Fudge and Free-For-All? What to Make of The Alternative SuDS Plan?

Written By: Market Development Director, Hydro International.

Just when you thought there couldn’t be any more confusion. Threatened delay and disagreement on Sustainable Drainage Systems (SuDS) has cast yet another cloud in a storm that has been rumbling on for years.

There has been considerable strength in the response to the Government’s revised proposals for SuDS implementation on new developments. However, I fear the ‘consultation’ to build SuDS into the planning process is something of a foregone conclusion – and the new plan will come into force in Spring 2015.

In attempting to draw a line under the SuDS delivery debate that began with the Pitt Review, Defra and DCLG seem to have raised more questions than answers. The speed and scale of changes to the original proposals have come as a surprise to many. The outcome could be a ‘ free-for-all ’ for SuDS.

Despite all the hard work of the past five years, and Sir Michael Pitt’s intentions, SuDS implementation will come in, not so much with a bang as a watered-down whimper. Nevertheless, that whimper may be heard loudest among the hundreds of Local Authority staff already appointed for SuDS Approving Bodies (SABS), which may now be scrapped altogether.
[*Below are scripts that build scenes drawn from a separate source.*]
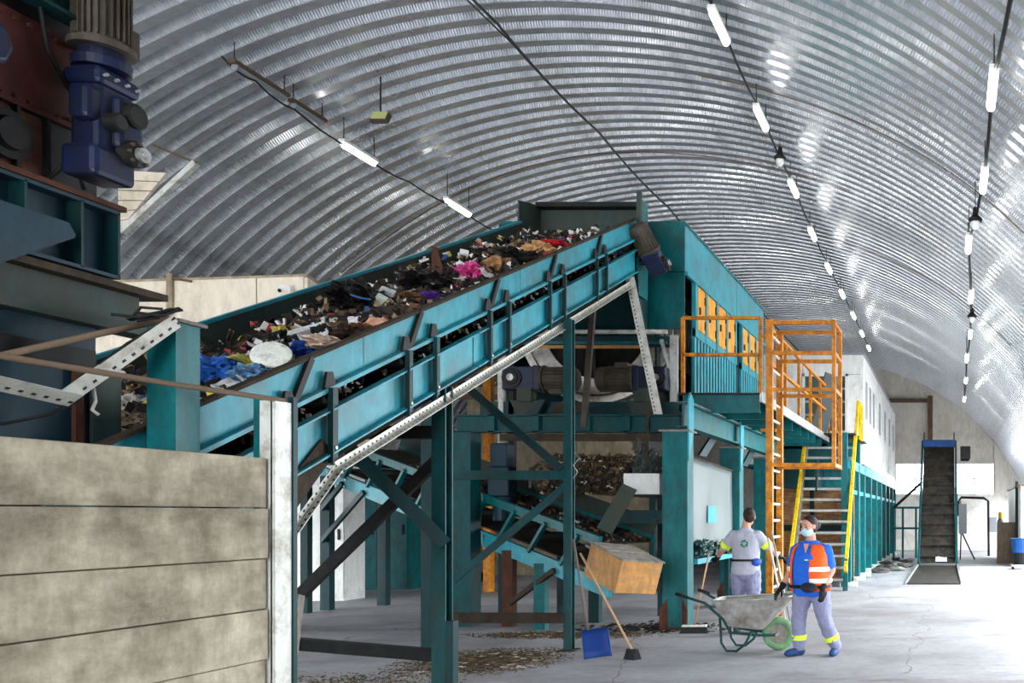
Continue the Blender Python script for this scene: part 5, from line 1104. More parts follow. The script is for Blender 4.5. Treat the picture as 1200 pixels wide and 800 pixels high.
# ------------------------------------------------------------------ lamps and cables under the arch
def tube_lamp(x, y, z, ln, lit, lab, group, drop=0.3):
    t = thing('tube_lamp', lab, 'lamp', (x, y, z), group)
    m = MB(); m.box((x - 0.05, y - ln / 2 - 0.05, z + 0.03), (x + 0.05, y + ln / 2 + 0.05, z + 0.08)); m.build('housing', 'lamp_white' if lit else 'cable_brown', t)
    m = MB(); m.cyl((x, y - ln / 2, z), (x, y + ln / 2, z), 0.045, n=10); m.build('tube', 'tube_on' if lit else 'box_grey', t)
    m = MB(); zt_ = zarch(x) - 0.01
    m.cyl((x, y - ln / 2, z + 0.06), (x, y - ln / 2, zt_), 0.008, n=5); m.build('hanger', 'cable', t)
    m = MB(); m.cyl((x, y + ln / 2, z + 0.06), (x, y + ln / 2, zt_), 0.008, n=5); m.build('hanger', 'cable', t)
G1, G2 = 'tube lamps in the middle row', 'tube lamps in the row above the aisle'
order = ('nearest', 'second', 'third', 'fourth', 'fifth', 'sixth', 'seventh', 'eighth', 'ninth', 'tenth')
c1, c2 = [], []
for i, (u, v) in enumerate(((843, 33), (892, 140), (930, 222), (952, 275), (971, 315), (987, 345), (1000, 370), (1010, 391), (1018, 408))):
    h = 6.35; Y = F * h / (CV - v); x_ = (u - CU) * Y / F
    tube_lamp(x_, Y, CZ + h, 0.72, True, '%s lit tube lamp in the middle ceiling row' % order[i], G1); c1.append(Vector((x_, Y, CZ + h + 0.14)))
for i, (u, v) in enumerate(((1163, 107), (1153, 212), (1135, 287), (1138, 348), (1137, 392), (1133, 420), (1132, 446), (1130, 468))):
    h = 4.6 if i < 5 else 4.3; Y = F * h / (CV - v); x_ = (u - CU) * Y / F
    if Y > 40: continue
    tube_lamp(x_, Y, CZ + h, 0.78, True, '%s lit tube lamp in the row above the aisle' % order[i], G2); c2.append(Vector((x_, Y, CZ + h + 0.1)))
for i, (u, v) in enumerate(((421, 181), (537, 244))):
    h = 5.85; Y = F * h / (CV - v); tube_lamp((u - CU) * Y / F, Y, CZ + h, 0.75, True, ('nearer', 'farther')[i] + ' lit tube lamp over the inclined conveyor', 'tube lamps over the conveyor')
for i, (u, v) in enumerate(((305, 97), (361, 134))):
    h = 5.98; Y = F * h / (CV - v); tube_lamp((u - CU) * Y / F, Y, CZ + h, 0.9 if i == 0 else 0.6, False, ('long unlit brown lamp above the blue gearmotor side', 'short unlit lamp between the brown lamp and the flood lamp')[i], 'unlit lamps over the conveyor')
def sag(pts, s=0.12, n=6):
    out = []
    for a, b in zip(pts[:-1], pts[1:]):
        for k in range(n): t_ = k / n; out.append(a + (b - a) * t_ - Vector((0, 0, s * 4 * t_ * (1 - t_))))
    out.append(pts[-1]); return out
def cable(pts, r, lab, mat='cable', s=0.1):
    m = MB(); m.tube(sag([Vector(p) for p in pts], s), r, 5); tag(m.build('power_cable', mat, loc=Vector(pts[0])), lab, 'cable')
cable([c1[0] + Vector((-0.1, -4, 0.1))] + c1, 0.016, 'black cable linking the middle row of tube lamps')
cable([c2[0] + Vector((0.12, -4, -0.2))] + c2, 0.024, 'black cable linking the tube lamps above the aisle', s=0.14)
XA = -6.25
cable([(XA, -5, 8.45), (XA + 0.04, 4, 8.48), (XA, 9, 8.5), (XA - 0.05, 12.5, 8.5), (XA, 16, 8.48), (XA, 20, 8.5), (XA, 26, 8.5), (XA, 38, 8.5)], 0.02, 'long twisted cable along the crown of the arch', s=0.07)
cable([(XA - 0.25, -5, 8.5), (XA - 0.2, 9, 8.52), (XA - 0.1, 13, 8.5), (XA - 0.02, 16.1, 8.5)], 0.012, 'thin second cable beside the crown cable', s=0.05)
cable([W(260, 66, 12.0), W(300, 95, 12.0), W(345, 128, 12.4), W(420, 178, 14.0), W(480, 213, 15.4), W(537, 243, 17.0), W(590, 275, 18.5)], 0.014, 'thin cable linking the lamps over the inclined conveyor', s=0.05)
def arc_wire(y, a0, a1, lab, mat='cable_brown', dr=0.05):
    m = MB(); m.tube([(XC + (R - dr) * math.sin(a), y + 0.15 * math.sin(7 * a), ZC + (R - dr) * math.cos(a)) for a in [math.radians(a0 + (a1 - a0) * i / 24) for i in range(25)]], 0.010, 5)
    tag(m.build('roof_wire', mat, loc=(XC, y, ZC + R)), lab, 'wire')
arc_wire(14.0, 10, 46, 'thin wire crossing the arch between the lamp rows near the camera'); arc_wire(17.5, -40, 22, 'reddish wire crossing the arch above the conveyor head', 'rust'); arc_wire(21.5, 12, 46, 'thin wire crossing the arch far between the lamp rows')
def flood(p, s_, lab, tilt=0.3):
    t = thing('flood_lamp', lab, 'lamp', p); p = Vector(p)
    m = MB(); m.obox(p, (s_, 0.08, s_ * 0.7), Matrix.Rotation(tilt, 3, 'X')); m.build('lamp_case', 'motor_grey', t, bevel=0.01)
    m = MB(); m.obox(p + Matrix.Rotation(tilt, 3, 'X') @ Vector((0, -0.045, 0)), (s_ * 0.85, 0.012, s_ * 0.55), Matrix.Rotation(tilt, 3, 'X')); m.build('lamp_glass', 'hivis_dull', t)
    m = MB(); m.cyl(p + Vector((0, 0, s_ * 0.3)), (p.x, p.y, zarch(p.x) - 0.01), 0.012, n=6); m.build('hanger', 'cable', t)
M('hivis_dull', (196, 200, 130), 0.3)
flood(W(446, 138, 13.6), 0.26, 'square yellowish flood lamp hanging left of the crown cable', -0.5)
def dome(u, v, h, lab):
    Y = F * h / (CV - v); x_ = (u - CU) * Y / F; p = Vector((x_, Y, CZ + h)); t = thing('dome_lamp', lab, 'lamp', p)
    m = MB(); m.lathe(p, (0, 0, 1), [(0.0, 0.10), (0.04, 0.11), (0.10, 0.05), (0.22, 0.035), (0.22, 0.001)], 16); m.build('shade', 'cable', t, smooth=False)
    m = MB(); m.ell(p - Vector((0, 0, 0.03)), (0.075, 0.075, 0.09)); m.build('bulb', 'lamp_white', t, smooth=True)
    m = MB(); m.cyl(p + Vector((0, 0, 0.2)), (x_, Y, zarch(x_) - 0.01), 0.008, n=5); m.build('hanger', 'cable', t)
dome(1143, 260, 4.45, 'white dome lamp between the second and third aisle tube lamps'); dome(1139, 372, 4.45, 'small dome lamp beyond the fourth aisle tube lamp'); dome(914, 187, 6.3, 'dome lamp between the second and third middle row lamps')

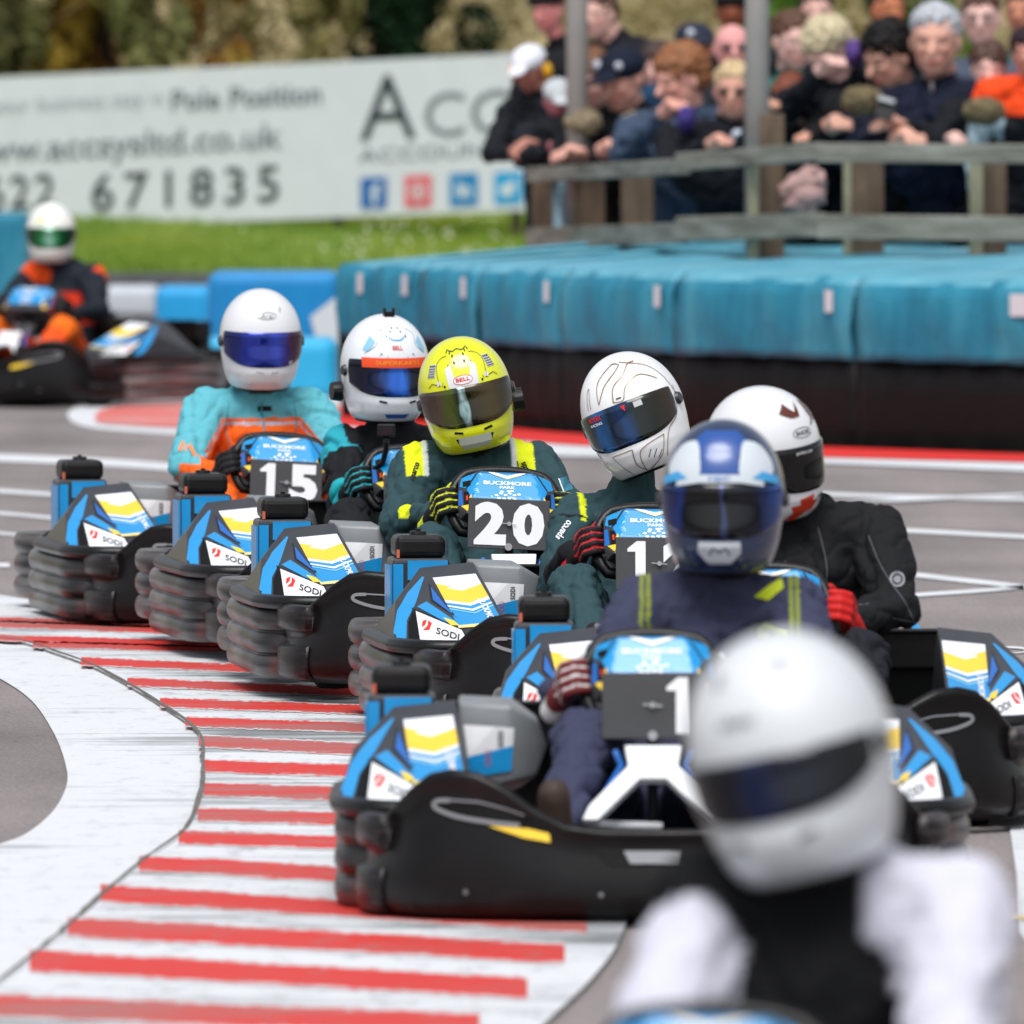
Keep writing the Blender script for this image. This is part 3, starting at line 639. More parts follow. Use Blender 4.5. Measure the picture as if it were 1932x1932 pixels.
for (x0, x1, d, ytop, m, nm) in ((1004, 1042, 66.5, 318, M_POST, 'post'), (1084, 1142, 65.9, 330, M_POST, 'post'), (1172, 1234, 65.0, 322, M_POST, 'post'), (1412, 1432, 62.5, 290, M_PEDGE, 'post'), (1434, 1480, 62.55, 215, M_POST, 'post'),
                             (1592, 1607, 61.98, 290, M_PEDGE, 'post'), (1608, 1668, 61.98, 296, M_POST, 'post'), (1830, 1856, 61.85, 290, M_PEDGE, 'post'), (1857, 1900, 61.9, 300, M_POST, 'post')):
    a = W(x0, ytop, d)-fb; b = W(x1, ytop, d)-fb; zt = a.z
    mk(nm, *box(((a.x+b.x)/2, a.y+.09, zt/2), (b.x-a.x, .1, zt)), m, fe, bev=.005)
for (x0, x1, d, lab) in ((1068, 1110, 66.2, 'left of two tall grey poles rising above the crowd'), (1405, 1452, 62.9, 'right tall grey pole between the sunglasses men and the reddish haired child')):
    a = W(x0, 0, d); b = W(x1, 0, d); r = (b.x-a.x)/2
    p = mk('pole', *cyl((0, 0, 0), (0, 0, 5), r, r*.95, 20), ramp_mat('pole_grey', [(.3, '#98948f'), (.7, '#aeaaa5')], rough=.8, scale=3), None, True); p.location = ((a.x+b.x)/2, d, 0); tag(p, lab, 'pole', 'tall poles by the fence')
p = mk('scaffold_pole', *cyl((0, 0, 0), (0, 0, CH-(330-HOR)*66/F), .035, n=14), mat('galvanised', '#7d98a3', .5, metal=.3), None, True); a = W(1056, 300, 66.0); p.location = (a.x, 66.0, 0); tag(p, 'short blue grey metal pole at the left end of the fence', 'pole')

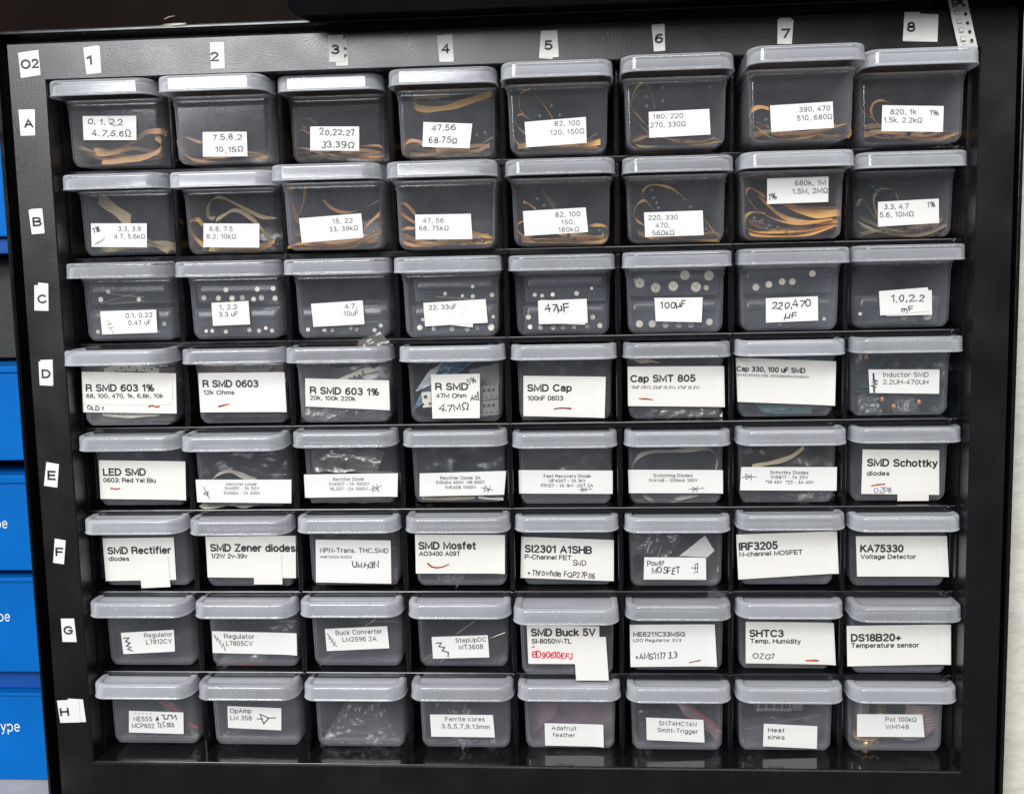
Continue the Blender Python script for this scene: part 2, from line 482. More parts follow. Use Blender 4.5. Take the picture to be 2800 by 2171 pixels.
def ribbon2d(pts, w):
    q = [pts[0]]
    for p in pts[1:]:
        if (p[0] - q[-1][0]) ** 2 + (p[1] - q[-1][1]) ** 2 > 1e-13: q.append(p)
    if len(q) < 2: return [], []
    n = len(q)
    closed = (q[0][0] - q[-1][0]) ** 2 + (q[0][1] - q[-1][1]) ** 2 < (w * 0.3) ** 2 and n > 3
    v, f = [], []
    dirs = []
    for i in range(n - 1):
        d = Vector((q[i + 1][0] - q[i][0], q[i + 1][1] - q[i][1]))
        dirs.append(d.normalized())
    for i in range(n):
        if closed and i in (0, n - 1): a, b = dirs[-1], dirs[0]
        else: a, b = dirs[max(i - 1, 0)], dirs[min(i, n - 2)]
        t = a + b
        if t.length < 0.3: t = Vector((a.x, a.y)) + Vector((-a.y, a.x)) * 0.3
        t.normalize()
        m = Vector((-t.y, t.x))
        c = max(0.55, m.dot(Vector((-a.y, a.x))))
        p = Vector(q[i])
        if not closed and i == 0: p = p - a * w * 0.35
        if not closed and i == n - 1: p = p + b * w * 0.35
        v += [p + m * (w / 2 / c), p - m * (w / 2 / c)]
    for i in range(n - 1): f.append((2 * i, 2 * i + 1, 2 * i + 3, 2 * i + 2))
    return v, f


def layout(text, hand=0.0, gap=2.4, space=3.6):
    x = 0
    st = []
    for ch in text:
        if ch == ' ':
            x += space + gap * 0.3
            continue
        w, g = GL[ch]
        if hand:
            a, sx, sy = random.uniform(-.12, .12) * hand - .05, random.uniform(.8, 1.1), random.uniform(.85, 1.12)
            dy = random.uniform(-.6, .6) * hand
            ca, sa = math.cos(a), math.sin(a)
            for s in g:
                s = [(px * sx + random.uniform(-.3, .3) * hand, py * sy + random.uniform(-.3, .3) * hand + dy) for px, py in s]
                st.append([(x + px * ca - py * sa, px * sa + py * ca) for px, py in s])
        else:
            for s in g: st.append([(x + px, py) for px, py in s])
        x += w + gap
    return st, x - gap


class Ink:
    """flat strokes lying on a plane; one mesh, several inks"""
    def __init__(s, plane, inv):
        s.plane, s.inv, s.v, s.f, s.m, s.mats = plane, inv, [], [], [], []

    def mi(s, mat):
        if mat not in s.mats: s.mats.append(mat)
        return s.mats.index(mat)

    def add(s, v, f, mat):
        n = len(s.v)
        s.v += v
        k = s.mi(mat)
        for q in f:
            s.f.append([n + i for i in q])
            s.m.append(k)

    def text(s, px, text, p0, p1, cap, style):
        a, b = px(*p0), px(*p1)
        a, b = s.plane(*a), s.plane(*b)
        dx, dy = p1[0] - p0[0], p1[1] - p0[1]
        l = math.hypot(dx, dy)
        t = s.plane(*px(p0[0] + dy / l * cap, p0[1] - dx / l * cap))
        u = (b - a).normalized()
        capw = (t - a).length
        mat, wd, hand, gap = dict(b=('ink', 2.7, 0, 2.5), p=('ink_grey', 1.7, 0, 2.7), s=('ink', 2.0, 0, 2.8), g=('ink_ghost', 1.3, 0, 2.6), n=('ink', 2.4, 0, 2.3),
                                  h=('pen', 1.8, 1.5, 2.4), H=('pen_dark', 1.6, 1, 2.2), B=('pen_blue', 1.4, 1, 2.4), r=('pen_red', 2.2, 1.4, 1.6), w=('white_print', 1.0, 0, 2.4), S=('orange_mark', 1.2, 1, 2.2))[style]
        st, wtot = layout(text, hand, gap)
        nrm = s.nrm
        vdir = nrm.cross(u).normalized()
        if vdir.z < 0: vdir = -vdir
        sy = capw / (10 + wd * 0.6)
        sx = (b - a).length / max(wtot, .1)
        for p in st:
            # scale strokes first so that pen width stays even
            q = [(x * sx, (y + wd * 0.3) * sy) for x, y in p]
            v, f = ribbon2d(q, wd * min(sy, (sx + sy) / 2))
            s.add([s.inv @ (a + u * c.x + vdir * c.y) for c in v], f, MAT[mat])

    def line(s, px, pts, wpx, mat):
        q = [s.plane(*px(*p)) for p in pts]
        o = q[0]
        nrm = s.nrm
        u = Vector((1, 0, 0))
        u = (u - nrm * u.dot(nrm)).normalized()
        vd = nrm.cross(u)
        if vd.z < 0: vd = -vd
        flat = [((p - o).dot(u), (p - o).dot(vd)) for p in q]
        wm = (s.plane(*px(pts[0][0] + wpx, pts[0][1])) - o).length
        v, f = ribbon2d(flat, wm)
        s.add([s.inv @ (o + u * c.x + vd * c.y) for c in v], f, MAT[mat])

    def build(s, name, parent):
        if not s.f: return None
        o = mesh(name, s.v, s.f, None, parent)
        for m in s.mats: o.data.materials.append(m)
        o.data.polygons.foreach_set('material_index', s.m)
        return o


def smooth_path(pts, n=6):
    if len(pts) < 3: return [Vector(p) for p in pts]
    P_ = [Vector(p) for p in pts]
    P_ = [P_[0] * 2 - P_[1]] + P_ + [P_[-1] * 2 - P_[-2]]
    out = []
    for i in range(1, len(P_) - 2):
        a, b, c, d = P_[i - 1:i + 3]
        for k in range(n):
            t = k / n
            out.append(0.5 * ((2 * b) + (c - a) * t + (2 * a - 5 * b + 4 * c - d) * t * t + (3 * b - a - 3 * c + d) * t ** 3))
    out.append(P_[-2])
    return out
BX = {
'A1':(0.02873,-0.00419,0.33315,0.0159),'A2':(0.09021,-0.01021,0.33254,-0.0036),'A3':(0.14880,0.00579,0.33308,0.0127),'A4':(0.21001,-0.00247,0.33320,0.0023),'A5':(0.26958,-0.01310,0.33308,-0.0175),'A6':(0.33014,-0.01416,0.33423,-0.0354),'A7':(0.39205,-0.02373,0.33462,-0.0182),'A8':(0.44956,-0.01335,0.33293,-0.0298),
'B1':(0.02963,0.00184,0.28501,0.0190),'B2':(0.08985,-0.00077,0.28445,0.0307),'B3':(0.14996,-0.01702,0.28531,0.0056),'B4':(0.21045,-0.02057,0.28497,-0.0181),'B5':(0.27031,-0.00815,0.28554,-0.0281),'B6':(0.33093,-0.00398,0.28532,-0.0049),'B7':(0.39044,-0.01044,0.28556,-0.0076),'B8':(0.45178,0.00778,0.28532,-0.0043),
'C1':(0.02966,-0.00155,0.23785,0.0110),'C2':(0.08928,0.00105,0.23739,0.0301),'C3':(0.14959,-0.00122,0.23731,0.0110),'C4':(0.21006,-0.00570,0.23710,0.0056),'C5':(0.27001,0.00498,0.23676,0.0021),'C6':(0.33053,-0.00208,0.23702,0.0021),'C7':(0.39083,-0.00201,0.23742,-0.0028),'C8':(0.45007,0.00192,0.23777,0.0025),
'D1':(0.02867,-0.00896,0.19137,0.0010),'D2':(0.09002,0.00178,0.19037,0.0015),'D3':(0.14924,-0.00329,0.19058,0.0146),'D4':(0.21056,-0.00067,0.18997,0.0100),'D5':(0.27039,0.00463,0.18948,0.0071),'D6':(0.33065,0.00473,0.18951,0.0105),'D7':(0.38985,0.00268,0.18988,0.0211),'D8':(0.45006,0.00148,0.19057,-0.0053),
'E1':(0.02991,-0.00039,0.14365,0.0231),'E2':(0.08923,-0.00348,0.14343,0.0189),'E3':(0.15033,-0.00077,0.14448,0.0142),'E4':(0.21060,0.00239,0.14373,0.0183),'E5':(0.27012,0.00469,0.14204,0.0141),'E6':(0.33088,0.00570,0.14197,0.0055),'E7':(0.39042,-0.00055,0.14306,0.0189),'E8':(0.45113,0.00455,0.14289,0.0010),
'F1':(0.02976,-0.00010,0.09696,0.0132),'F2':(0.08970,0.00052,0.09611,0.0170),'F3':(0.14977,0.00224,0.09644,-0.0022),'F4':(0.21129,-0.00245,0.09747,0.0091),'F5':(0.27044,0.00565,0.09574,-0.0000),'F6':(0.33063,0.00413,0.09539,-0.0002),'F7':(0.39060,0.00024,0.09737,-0.0064),'F8':(0.45078,0.00166,0.09601,0.0005),
'G1':(0.02960,-0.00026,0.04953,0.0077),'G2':(0.08995,0.00046,0.04893,0.0094),'G3':(0.14973,0.00074,0.04950,0.0004),'G4':(0.21052,0.00231,0.04846,0.0198),'G5':(0.26969,-0.00861,0.04845,-0.0061),'G6':(0.33055,0.00017,0.04813,-0.0027),'G7':(0.39089,0.00330,0.04812,-0.0041),'G8':(0.45081,-0.00413,0.04868,-0.0054),
'H1':(0.02942,-0.00121,0.00274,0.0012),'H2':(0.08957,-0.00081,0.00224,0.0016),'H3':(0.15005,-0.00091,0.00215,-0.0128),'H4':(0.21104,-0.00245,0.00302,-0.0142),'H5':(0.27036,0.00079,0.00195,-0.0252),'H6':(0.33081,0.00147,0.00116,-0.0233),'H7':(0.39084,0.00069,0.00171,-0.0164),'H8':(0.45127,0.00102,0.00193,-0.0205),
}
# ------------------------------------------------------------------ sticker data
# 'box': [ (seg, quad corners TL TR BR BL, paper), ... ], texts (style, text, x0, y0, x1, y1, cap), strokes (mat, width, pts)
LB = {}


def D(k, seg, quads, texts=(), strokes=()):
    LB[k] = (seg, quads, texts, strokes)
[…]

So is this a U-turn for SuDS? Have housebuilders ‘won’ the lobbying battle, as some commentators have suggested?

Addressing Local Authority and Developers’ Fears

The Government’s revised proposals seem focused on relieving fears that compulsory SuDS might discourage building by increasing development time, construction and land-opportunity costs, and that Local Authorities were not all ready to take up SAB mantle and more importantly, maintain and adopt the SuDS.

Instead, the new proposals aim to strengthen the existing planning system to incorporate an ‘expectation’ for SuDS on new developments, according to National Standards. The consultation also sets out a requirement for developers to demonstrate how SuDS components will be effectively maintained.

My “glass half full” response is that I hope that this will lay a more certain path towards sensible SuDS. In practice, it’s hard to be confident that the proposals will truly encourage a greater uptake of SuDS on the scale originally intended. The concerns aired across the industry so far seem to reflect this too, and Defra has said it has received a good response to the consultation. The key questions seem to be:

  • Do the proposals give developers too much leeway to avoid using SuDS and their consequent maintenance responsibilities?
  • Will a focus on local authority planning approval lead to a plethora of local guidance which will create an environmental “post code lottery” for SuDS?
  • Is there insufficient emphasis on treatment and environmental water quality?
  • Will increasing the limit for SuDS to 10 properties encourage developers to build more, smaller schemes?
  • How will local planning authorities get consistent and robust expert guidance to ensure effective SuDS delivery?
  • Do the proposals really cover off maintenance or, in practice, will they see SuDS left unadopted or neglected; we have seen some examples of this already both in both Scotland and England?

Ensuring robust guidance for SuDS is going to be paramount and CIRIA’s expected update to the SuDS manual is more important than ever in providing a national framework for best practice. To be effective that framework must reflect a truly pragmatic and sensible approach to meeting source control and water quality objectives using the entire SuDS toolbox with both natural and manufactured components.